Nie chce mi się szukać, kto to powiedział (bodajże Blofeld Goldfinger). Prawdą jest, że kino w stylu bondowskim jest często infantylne, czy trąci myszką…. jednakże na podstawie filmów z lat 60-tych, 70-tych czy 80-tych między wierszami można co nieco wyczytać o ówczesnej modzie, kulturze czy technice. To taki mały wehikuł czasu, a w notce „My name is Błąd, James Błąd…. Czyli Titanic już zatonął” pisałem o upadku i tej legendy.
(Uwaga! Będę spojlerować!)
Bonda już nie ma, nie ma Felixa Leitera ani Blofelda. Pozostali jeszcze M i Q (i czarny charakter, grany przez Maleka), ale… reszta to same kobiety. Fajnie, tylko, czy nie przypomina to niszczenia tysiącletnich pomników w Afganistanie?
Mówimy źle o różnych religiach, a sami proponujemy niszczenie własnej kultury, a nawet dajemy propozycje typu „katedrę Note Dame zamienić w instytut czegoś tam”.
Brytyjczycy mają pewien problem ze swoją historią (stąd bodajże kilka pierwszych odcinków Doctora Who zginęło, a część ledwo odtworzono z kopii), podobnie jest z innymi nacjami (słynne nagrania NASA z lądowania z księżyca).
Czy jednak trzeba ich naśladować? Czy nie jest prawdą, że wiosna ludów, która jest nakręcana w Europie czy USA, przyniesie podobne plony jak pewne totalitaryzmy?
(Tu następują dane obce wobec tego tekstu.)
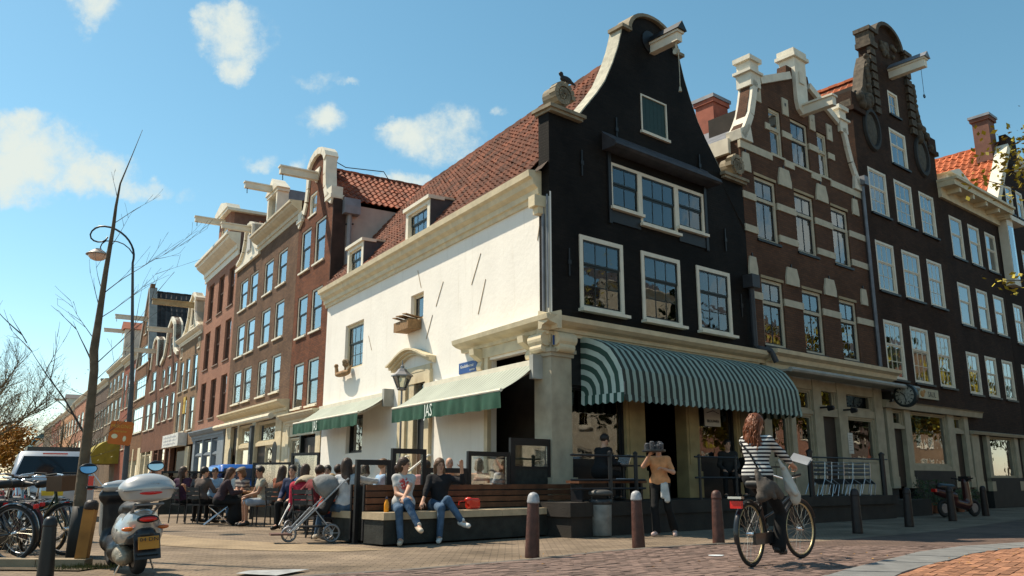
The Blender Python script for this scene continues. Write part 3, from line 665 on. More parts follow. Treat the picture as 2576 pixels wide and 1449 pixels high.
lpart(ck.build('wall_streak', mat('streak_brown', (.42, .31, .19), .8, var=.3), CAFE))  # thin raised brown diagonal streaks on the plaster
# main roof over the side wall
sl_ = Lv(0, -.2, 7.58); ridge_y = 3.62; ridge_z = 12.12
def roofpt(x, y): return Lv(x, y, 7.58 + (y + .2) * (ridge_z - 7.58) / (ridge_y + .2))
rfm = MB().quad(roofpt(0, -.2), roofpt(14.1, -.2), roofpt(13.5, ridge_y), roofpt(0, ridge_y)).quad(roofpt(0, ridge_y), roofpt(13.5, ridge_y), Lv(13, 7.25, 7.6), Lv(0, 7.25, 7.6))
ROOF = rfm.build('roof', mat('roof_underlay', (.05, .03, .02), .9), CAFE)
U_ = Lm.to_3x3() @ Vector((1, 0, 0)); V_ = (roofpt(0, ridge_y) - roofpt(0, -.2)); SLN = V_.length; V_.normalize()
DORM = [(7.16, 8.72), (2.5, 3.9)]
def keep(u_, v_):
    y = v_ * (ridge_y + .2) / SLN - .2
    if u_ > 14.1 - .155 * y - .42: return False
    return not any(a - .05 < u_ < b + .05 and -.2 < y < .72 for a, b in DORM)
tiles(CAFE, ROOF, roofpt(0, -.2) + Vector((0, 0, .03)), U_, V_, 64, 20, .22, .292, TILE_A, keep, 300, .02)
rt = MB()
for k in range(40):
    p = roofpt(.2 + k * .335, ridge_y) + Vector((0, 0, .05 + .015 * (k % 2))); rt.cbox(p, (.34, .22, .12), Matrix.Rotation(LZ - RZ, 3, 'Z'))
rt.build('ridge_tiles', TILE_A, ROOF)
for (a, b) in DORM:
    d = lpart(MB().box(a, a + .16, -.26, .14, 7.6, 8.36).box(b - .16, b, -.26, .14, 7.6, 8.36).box(a, b, -.265, .14, 8.36, 8.48).box(a - .06, b + .06, -.34, .16, 8.48, 8.58).build('dormer', WHITE, CAFE))
    for xa, xb in ((b - .05, b + .02), (a - .02, a + .05)): MB().prism_yz([(-.24, 7.6), (-.24, 8.56), (.98, 8.56)], xa, xb).build('dormer_cheek', mat('lead_cheek', (.06, .055, .06), .6, var=.3), d, fix=True)
    MB().box(a - .06, b + .06, .16, 1.05, 8.53, 8.59).build('dormer_roof', mat('cream_lead', (.5, .44, .33), .6, var=.2), d)
    w = win(CAFE, a + .16, b - .16, 7.62, 8.36, WHITE, DARKP, .045, 3, 1, 1, .45, -.2, 0); w.parent = d
    MB().box(a + .1, b - .1, .45, .5, 7.6, 8.4).build('dormer_room', DARKIN, d)
MB().quad(Lv(.0, -.1, 7.62), Lv(.12, -.1, 7.62), roofpt(.12, ridge_y) + Vector((0, 0, .1)), roofpt(0, ridge_y) + Vector((0, 0, .1))).build('lead_flashing', ZINC, CAFE)
# ---- the cafe front below
MB().box(-.12, 7.5, -.05, .3, 3.95, 4.36).build('fascia', CREAM, CAFE)
cp = [(.0, 4.02), (-.1, 4.02), (-.12, 4.1), (-.26, 4.14), (-.36, 4.2), (-.38, 4.3), (-.02, 4.4), (0, 4.38)]
profile_trim(CAFE, 'shop_cornice', CREAM, cp, -.36, 7.95)
cl = lpart(profile_trim(CAFE, 'shop_cornice', CREAM, cp, 10.35, 14.5))
lpart(MB().box(10.9, 14.12, -.06, 0, 3.78, 4.02).box(11.4, 11.56, -.05, .05, 1.0, 3.78).box(13.56, 13.75, -.05, .05, 1.0, 3.78).build('window_casing', CREAM, CAFE))
for x in (11.2, 13.35): lpart(MB().prism_yz([(0, 3.5), (-.08, 3.52), (-.1, 3.6), (-.05, 3.72), (-.28, 3.86), (-.3, 4.0), (0, 4.0)], x - .11, x + .11).build('console', CREAM, CAFE, fix=True))
lpart(win(CAFE, 11.56, 13.56, 3.0, 3.72, CREAM, BLACKP, .06, 2, 1, 0, .999, .04, 0, glass=GLS))
GREYP = mat('grey_green_pillar', (.41, .355, .26), .75, var=.22, scale=3, bump=.3, bscale=12)
pil = MB().box(-.02, .56, -.02, .5, .45, 3.5).box(-.1, .62, -.1, .55, .45, 1.05).box(-.06, .6, -.06, .52, 3.5, 3.58).box(-.1, .64, -.1, .56, 3.58, 3.66).box(-.02, .56, -.02, .5, 3.66, 4.02).build('corner_pillar', GREYP, CAFE)
for x, y in ((.12, -.12), (.42, -.12)):
    pass
vol = MB()
for (cx, cy, ax) in ((.27, -.1, 'x'),):
    vol.lathe([(.02, -.26), (.15, -.26), (.15, .26), (.02, .26)], 16, (cx, cy, 3.86), 'x').lathe([(.02, -.22), (.1, -.22), (.1, .22), (.02, .22)], 14, (cx, cy - .02, 3.68), 'x').box(cx - .2, cx + .2, cy - .1, cy + .12, 3.7, 3.9)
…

Ktoś ostatnio powiedział mniej więcej coś takiego: „byłoby ciekawie móc dożyć czasów, w których dzieci obecnych młodych ludzi zaczną je wykasować w ramach tzw. cancel culture”.
Wiadomo, że rewolucja ZAWSZE zabija swoje dzieci. Zaiste, najlepiej wtedy wziąć popcorn. Swoją drogą, ten się przyda nawet dzisiaj, gdy obecna „opozycja” „walczy” Rotami i wzywa wszechmocnego wszechwładnego wszechobecnego Tuska (piszę bez Pan nie ze względu na brak szacunku, tylko żeby nawiązać do słów „tak nam dopomóż Tusk”).